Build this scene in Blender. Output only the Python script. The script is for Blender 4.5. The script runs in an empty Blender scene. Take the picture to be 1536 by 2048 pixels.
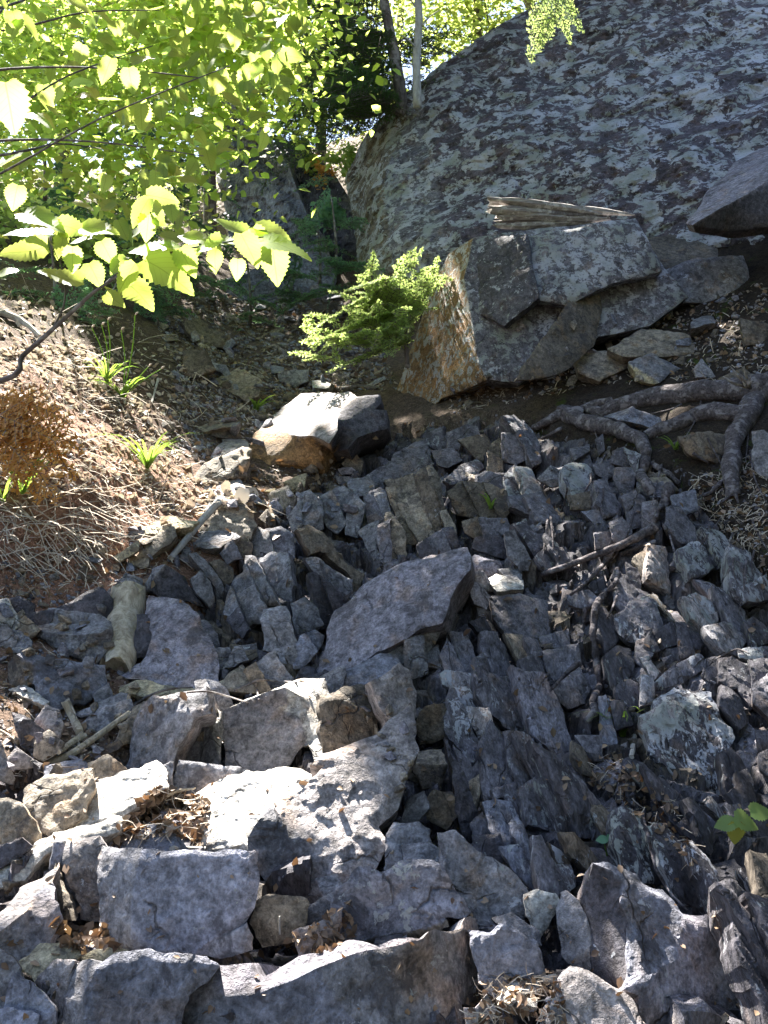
import bpy, bmesh, math, random
import numpy as np
from mathutils import Vector, Matrix
from mathutils.geometry import delaunay_2d_cdt
from mathutils.bvhtree import BVHTree

random.seed(7)
rng = np.random.default_rng(11)
SC = bpy.context.scene
COL = SC.collection
R = math.radians

# ------------------------------------------------------------------ camera
CAM = np.array([0.0, 0.0, 1.6])
PITCH = R(8)
FPX = 1800.0                      # focal length in pixels of a 2048 px high picture
cam_d = bpy.data.cameras.new('camera')
cam_d.sensor_fit = 'VERTICAL'
cam_d.sensor_height = 24.0
cam_d.lens = 24.0 * FPX / 2048.0
cam_d.clip_start = 0.05
cam_d.clip_end = 400
cam = bpy.data.objects.new('camera', cam_d)
cam.location = CAM
cam.rotation_euler = (R(90) + PITCH, 0, 0)
COL.objects.link(cam)
SC.camera = cam

# ------------------------------------------------------------------ sky and sun
SUN_EL, SUN_AZ = R(56), R(-32)
S = np.array([math.sin(SUN_AZ) * math.cos(SUN_EL), math.cos(SUN_AZ) * math.cos(SUN_EL), math.sin(SUN_EL)])
world = bpy.data.worlds.new('World')
SC.world = world
world.use_nodes = True
wn = world.node_tree
bg = wn.nodes['Background']
sky = wn.nodes.new('ShaderNodeTexSky')
sky.sky_type = 'NISHITA'
sky.sun_disc = False
sky.sun_elevation = SUN_EL
sky.sun_rotation = SUN_AZ % (2 * math.pi)
wn.links.new(sky.outputs[0], bg.inputs[0])
bg.inputs[1].default_value = 0.05
sun_d = bpy.data.lights.new('sun', 'SUN')
sun_d.energy = 5.0
sun_d.angle = R(0.5)
sun_d.color = (1.0, 0.95, 0.86)
sun = bpy.data.objects.new('sun', sun_d)
sun.rotation_euler = Vector(S).to_track_quat('Z', 'Y').to_euler()
sun.location = (-5, 25, 40)
COL.objects.link(sun)

SC.view_settings.view_transform = 'Standard'
SC.view_settings.look = 'None'
SC.view_settings.gamma = 1.0
SC.view_settings.use_curve_mapping = False
SC.view_settings.exposure = 3.05
SC.cycles.max_bounces = 8
SC.cycles.transparent_max_bounces = 4

# ------------------------------------------------------------------ helpers: noise, rays
def hash3(i, j, k, seed):
    h = (i.astype(np.int64) * 73856093) ^ (j.astype(np.int64) * 19349663) ^ (k.astype(np.int64) * 83492791) ^ (seed * 2654435)
    h &= 0xffffffff
    h = (h ^ (h >> 15)) * 0x2c1b3c6d & 0xffffffff
    h = (h ^ (h >> 12)) * 0x297a2d39 & 0xffffffff
    h = h ^ (h >> 15)
    return (h & 0xffff) / 32767.5 - 1.0

def vnoise(p, seed=0):
    f = np.floor(p).astype(np.int64)
    w = p - f
    w = w * w * (3 - 2 * w)
    r = 0.0
    for a in (0, 1):
        for b in (0, 1):
            for c in (0, 1):
                wt = (w[:, 0] if a else 1 - w[:, 0]) * (w[:, 1] if b else 1 - w[:, 1]) * (w[:, 2] if c else 1 - w[:, 2])
                r = r + wt * hash3(f[:, 0] + a, f[:, 1] + b, f[:, 2] + c, seed)
    return r

def fbm(p, octv=4, seed=0, gain=0.5):
    r, amp, tot = 0.0, 1.0, 0.0
    q = p.copy()
    for o in range(octv):
        r = r + amp * vnoise(q, seed + o * 17)
        tot += amp
        amp *= gain
        q = q * 2.03 + 5.1
    return r / tot

def terrace(h, n, sharp=0.82):
    t = h * n
    f = np.floor(t)
    w = np.clip((t - f - sharp) / (1 - sharp), 0, 1)
    return (f + w * w * (3 - 2 * w)) / n

def ray(px, py):
    x, z = (px - 768.0) / FPX, -(py - 1024.0) / FPX
    c, s = math.cos(PITCH), math.sin(PITCH)
    return np.array([x, c - z * s, s + z * c])          # unnormalised, Y near 1

def nrm(v):
    v = np.asarray(v, float)
    return v / (np.linalg.norm(v) + 1e-12)

def at(px, py, Y):
    d = ray(px, py)
    return CAM + d * (Y / d[1])

# ------------------------------------------------------------------ terrain height from survey points
_sv = [  # picture column, row, metres ahead
 (700,2048,1.78),(700,1900,2.1),(650,1700,2.65),(600,1500,3.25),(650,1350,3.85),(650,1150,4.85),(600,950,6.2),(600,800,7.5),
 (600,700,8.9),(560,620,10.6),(580,520,13.5),
 (0,2048,1.72),(0,1800,2.25),(0,1600,2.75),(100,1400,3.45),(100,1250,3.95),(100,1130,4.3),(100,1000,4.4),(0,900,4.5),(150,800,5.5),
 (0,700,5.6),(250,740,6.3),(330,900,5.7),(0,600,6.4),(200,600,7.8),(350,640,9.2),(0,450,9.5),(250,430,12),
 (1100,2048,1.8),(1500,2048,1.75),(1100,1800,2.3),(1500,1800,2.2),(1100,1500,3.2),(1500,1500,3.0),(1000,1250,4.3),(1500,1250,3.85),
 (900,1000,5.7),(1200,1000,5.15),(1500,1000,4.75),(900,830,6.8),(1200,800,6.2),(1500,800,5.6),(1000,700,7.5),(1300,650,7.0),
 (1536,600,6.6),(1500,480,7.7),(800,760,7.9),(790,620,9.8)]
_P = [at(*s) for s in _sv]
_P += [np.array(p, float) for p in [(4,13,12.5),(0,22,15),(-7,15,9.5),(-11,8,5),(9,9,10),(6,3,4.4),(5.5,0,2.6),(-5,2,2.4),(-5,-2,.5),(5,-4,.4),
      (0,-4,0),(0,0,.1),(0,1,.4),(0,45,26),(-22,32,20),(22,32,26),(-30,0,6),(30,0,14),(0,-40,-6),(-30,-30,-3),(30,-30,0),(2.6,11.5,9.5),(0.2,13,8.6)]]
_P = np.array(_P)
def _U(r2):
    return np.where(r2 > 1e-12, r2 * np.log(r2 + 1e-12), 0.0)
_n = len(_P)
_K = _U(((_P[:, None, :2] - _P[None, :, :2]) ** 2).sum(-1)) + np.eye(_n) * 0.02
_Q = np.hstack([np.ones((_n, 1)), _P[:, :2]])
_A = np.block([[_K, _Q], [_Q.T, np.zeros((3, 3))]])
_W = np.linalg.solve(_A, np.concatenate([_P[:, 2], np.zeros(3)]))
def height(x, y):
    x = np.atleast_1d(np.asarray(x, float)); y = np.atleast_1d(np.asarray(y, float))
    out = np.empty(x.shape)
    for s in range(0, x.size, 20000):
        xs, ys = x[s:s+20000], y[s:s+20000]
        k = _U((xs[:, None] - _P[None, :, 0]) ** 2 + (ys[:, None] - _P[None, :, 1]) ** 2)
        out[s:s+20000] = k @ _W[:_n] + _W[_n] + _W[_n+1] * xs + _W[_n+2] * ys
    return out
_T = np.concatenate([np.arange(1.2, 9, 0.03), np.arange(9, 30, 0.15)])
def project(v):
    c, s = math.cos(PITCH), math.sin(PITCH); rel = v - CAM
    dep = rel[:, 1] * c + rel[:, 2] * s; upc = -rel[:, 1] * s + rel[:, 2] * c
    dep = np.where(np.abs(dep) < .05, .05, dep)
    return 768 + FPX * rel[:, 0] / dep, 1024 - FPX * upc / dep, dep
def inside(U, W, zone):
    ins = np.zeros(len(U), bool)
    for (x1, y1), (x2, y2) in zip(zone, np.roll(zone, -1, 0)):
        cnd = (y1 > W) != (y2 > W)
        with np.errstate(divide='ignore', invalid='ignore'): ins ^= cnd & (U < (x2 - x1) * (W - y1) / (y2 - y1 + 1e-12) + x1)
    return ins
ROCKZONE = np.array([(-500,1560),(330,1500),(250,1340),(420,1180),(560,1000),(640,960),(800,850),(1000,820),(1180,880),(1400,960),(1480,1080),(1600,1150),(2300,1200),(2300,2600),(-500,2600)], float)
def hit(px, py, default=12.0):
    """distance ahead (Y) at which the picture ray meets the terrain"""
    d = ray(px, py); d = d / d[1]
    p = CAM + d[None] * _T[:, None]
    g = p[:, 2] - height(p[:, 0], p[:, 1])
    w = np.where(g < 0)[0]
    return _T[w[0]] if len(w) else default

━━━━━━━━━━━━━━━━

What to do: Copy all lines of the material above where the string "picture" occurs.

Written solution:
Build this scene in Blender. Output only the Python script. The script is for Blender 4.5. The script runs in an empty Blender scene. Take the picture to be 1536 by 2048 pixels.
FPX = 1800.0                      # focal length in pixels of a 2048 px high picture
_sv = [  # picture column, row, metres ahead
    """distance ahead (Y) at which the picture ray meets the terrain"""